M. Bouchard est catholique, mais il n'est pas croyant. Il a 63 ans. M. Taylor est catholique pratiquant. Il a 75 ans. Deux hommes, deux catholiques. Pas de femme, pas de jeune, pas de représentant des communautés culturelles.
MM. Bouchard et Taylor seront épaulés par un comité formé de femmes, de juristes et de membres de différentes ethnies. N'empêche, l'image publique de la Commission souffre de cette homogénéité: blanc, mâle, catholique.
Autre point d'inquiétude: la grande tournée du Québec. MM. Taylor et Bouchard craignent comme la peste les dérapages qui peuvent survenir autant à Montréal qu'en Gaspésie ou en Abitibi. Ils ont raison. Le vieux fond xénophobe n'est jamais loin. Il risque de sortir pendant les audiences publiques.
Au départ, la Commission devait se pencher sur les demandes des minorités. Elle devait profiter de ce grand brassage d'idées pour mieux comprendre leurs revendications tout en se questionnant sur les craintes des Québécois de souche.
Aujourd'hui, on ne parle plus que de la majorité qui craint ses minorités. La Commission va examiner l'âme des Québécois, sonder ses insécurités, scruter ses craintes. Cela risque de débouler sur un grand exercice de défoulement collectif. Le «nous» majoritaire contre le «eux» minoritaire.

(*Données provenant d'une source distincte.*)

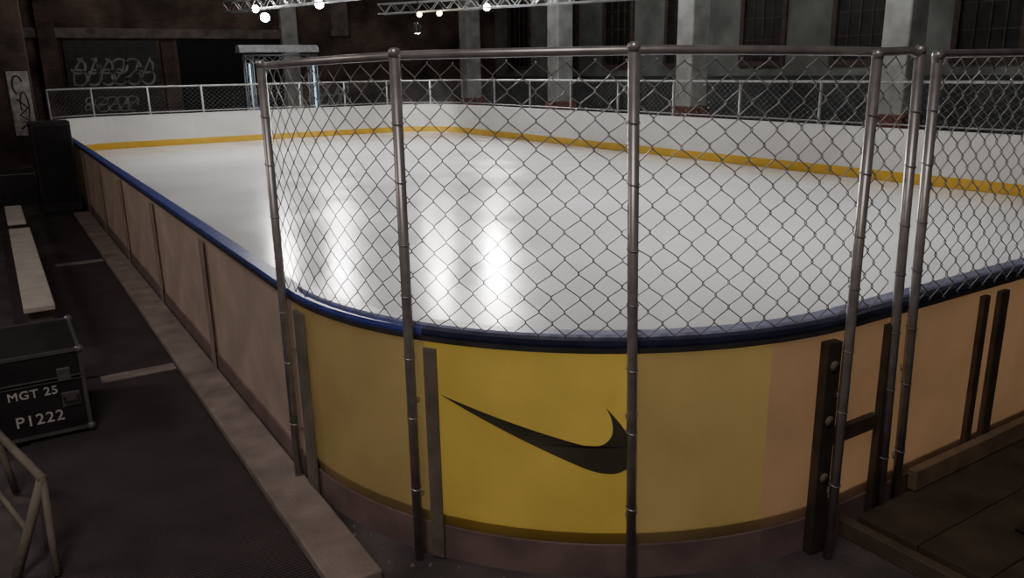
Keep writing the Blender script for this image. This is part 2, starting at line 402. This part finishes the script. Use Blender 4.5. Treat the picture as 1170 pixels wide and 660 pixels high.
for (x,y,nx,ny) in fp[:-1]:
    a=math.degrees(math.atan2(y-cyn,x-cxn))%360
    z=2.40 if a<180 else 2.40+.03*min(1,(a-180)/30) if a<240 else 2.43-.02*(a-240)/30
    k=.035*math.sin(math.radians(max(0,min(180,(a-195)*180/80))))
    rail.append((x-nx*k,y-ny*k,z))
rail+=[(3.52,Y0-.04,2.415),(3.565,Y0-.05,2.40),(3.585,Y0-.05,2.37)]
kids=[tube('top_rail',rail,.019,M['galv'])]
kids.append(mk('chain_link_mesh',*linkmesh(fp,1.17,2.395,.122,.118,.0028,5,-.02,.005),M['wire'],smooth=True))
def mkposts(lst,kids):
    for (a,b) in lst:
        a=Vector(a);b=Vector(b)
        kids.append(tube('post',[a,b],.0235,M['galv'],16))
        kids.append(mk('post_cap',*tubeg([b-Vector((0,0,.03)),b,b+Vector((0,0,.008))],[.0255,.0255,.012],14),M['galv'],smooth=True))
        for z in (1.38,1.62,1.9,2.15,.78,.4,1.08):
            p=a.lerp(b,(z-a.z)/(b.z-a.z))
            ring=[(p.x+.026*math.cos(t),p.y+.026*math.sin(t),z+.006*math.sin(t)) for t in [i*math.pi/6 for i in range(12)]]
            kids.append(tube('tie_wire',ring,.0028,M['wire'],5,True))
        for z in (.35,.85):
            p=a.lerp(b,(z-a.z)/(b.z-a.z))
            kids.append(box('pipe_clamp',(p.x+.018,p.y+.022,z),(.05,.05,.025),M['galv'],.6,b=.006))
mkposts(posts,kids)
root('chain_link_fence',(1.6,3.2,0),'galvanised chain link fence curving around rink corner','fence','chain link fences',kids)
fp2=[(3.72,Y0-.05,0,-1),(6.4,Y0-.05,0,-1)]
kids=[tube('top_rail',[(3.69,Y0-.06,2.36),(3.70,Y0-.06,2.39),(3.73,Y0-.06,2.40),(6.4,Y0-.06,2.405)],.019,M['galv']),
 mk('chain_link_mesh',*linkmesh(fp2,1.17,2.385,.122,.118,.0028,5,.02,.005),M['wire'],smooth=True)]
mkposts([((3.785,Y0-.06,.13),(3.70,Y0-.06,2.405)),((5.2,Y0-.06,.13),(5.2,Y0-.06,2.41)),((6.4,Y0-.06,.13),(6.4,Y0-.06,2.41))],kids)
root('chain_link_fence',(5.1,2.18,0),'straight galvanised chain link fence above rink boards','fence','chain link fences',kids)
def farfence(path,label,step):
    f,L=along(path); kids=[]
    pts=[]
    m=int(L/.5)
    for i in range(m+1):
        p,n=f(L*i/m); pts.append((p.x,p.y,2.02))
    kids.append(tube('top_rail',pts,.026,M['paintrail'],8))
    kids.append(tube('bottom_rail',[(a,b,1.26) for a,b,_ in pts],.015,M['paintrail'],8))
    kids.append(mk('chain_link_mesh',*linkmesh(path,1.22,2.0,.16,.13,.0028,3,0,knuckle=False),M['farwire']))
    c=int(L/step)
    for i in range(c+1):
        p,n=f(L*i/c); kids.append(tube('post',[(p.x,p.y,0),(p.x,p.y,2.04)],.030,M['paintrail'],10))
    p,n=f(L/2); root('chain_link_fence',(p.x,p.y,0),label,'fence','chain link fences',kids)
farfence([(X1+.1,cyn,1,0),(X1+.1,Y1-R,1,0)],'low grey chain link fence behind white side boards',1.9)
farfence([(X1+.1,Y1-R,1,0)]+[(x+nx*.1,y+ny*.1,nx,ny) for x,y,nx,ny in arc(X1-R,Y1-R,R,0,90,8)]+[(cxn,Y1+.1,0,1)]+[(x+nx*.1,y+ny*.1,nx,ny) for x,y,nx,ny in arc(cxn,Y1-R,R,90,150,6)],'low grey chain link fence behind white end boards',1.5)
# ------------------------------------------------------------------ curb plank, mats, strips
o=box('curb_plank',(1.135,9.6,.03),(.25,12.8,.06),M['curb'],b=.01); tag(o,'long dusty grey plank on floor beside boards','plank')
for a,b in ((2.6,6.8),(7.02,11.62),(11.88,16)):
    o=box('rubber_mat',(.45,(a+b)/2,.008),(1.1,b-a,.016),M['mat'],b=.003); tag(o,'ribbed black rubber walkway mat','mat','walkway mats')
for y in (6.91,11.75):
    o=box('floor_strip',(.72,y,.006),(.56,.16,.012),M['strip'],b=.002); tag(o,'pale cross strip of floor between rubber mats','floor strip','floor strips')
for i in range(4):
    y=2.05-i*.33-.04
    o=box('deck_plank',(6.0,y,.1),(5.1,.325,.05),M['wood'],b=.004); tag(o,'dark weathered timber deck plank','plank','deck planks')
o=box('deck_joist',(3.42,1.5,.045),(.06,1.5,.09),M['joist'],b=.006); tag(o,'timber edge joist under wooden deck','joist')
o=box('deck_support',(6.1,1.5,.035),(5.0,1.3,.07),M['wood2'],b=0); tag(o,'dark timber framing beneath wooden deck','deck frame')
o=box('sill_beam',(5.0,2.165,.19),(2.2,.05,.12),M['sill'],b=.006); tag(o,'pale timber sill beam along board base','beam')
o=box('rubber_mat',(5.25,1.2,.135),(2.6,.9,.02),M['mat2'],b=.003); tag(o,'ribbed black rubber mat lying on timber deck','mat','walkway mats')
rr=random.Random(11)
for i in range(26):
    a=math.radians(rr.uniform(188,236)); d=R+rr.uniform(.04,.22); s=rr.uniform(.006,.014)
    x=cxn+d*math.cos(a); y=cyn+d*math.sin(a)
    if x<1.28: continue
    pts=[(x+s*rr.uniform(.6,1.2)*math.cos(t),y+s*rr.uniform(.6,1.2)*math.sin(t)) for t in [k*math.pi/3 for k in range(6)]]
    V=[(p,q,0) for p,q in pts]+[(x+(p-x)*.6,y+(q-y)*.6,s*.7) for p,q in pts]
    F=[(5,4,3,2,1,0),(6,7,8,9,10,11)]+[(k,(k+1)%6,(k+1)%6+6,k+6) for k in range(6)]
    o=mk('rubble_chip',V,F,M['upright']); tag(o,'small grey rubble chip on dark floor','rubble','floor rubble')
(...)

L'idée de cette vaste consultation vient des deux présidents. «La formule a été retenue à notre insistance, a précisé M. Bouchard vendredi. Nous voulons donner la parole aux citoyens modestes qui n'ont pas les moyens d'écrire des mémoires et qui ont des choses à dire. C'est un acte de foi.»
«Les gens ont prédit que ce serait très houleux, a-t-il ajouté. Je ne crois pas que ce sera le cas.»
Acte de foi, a dit M. Bouchard. Il en aura bien besoin, même s'il n'est pas croyant.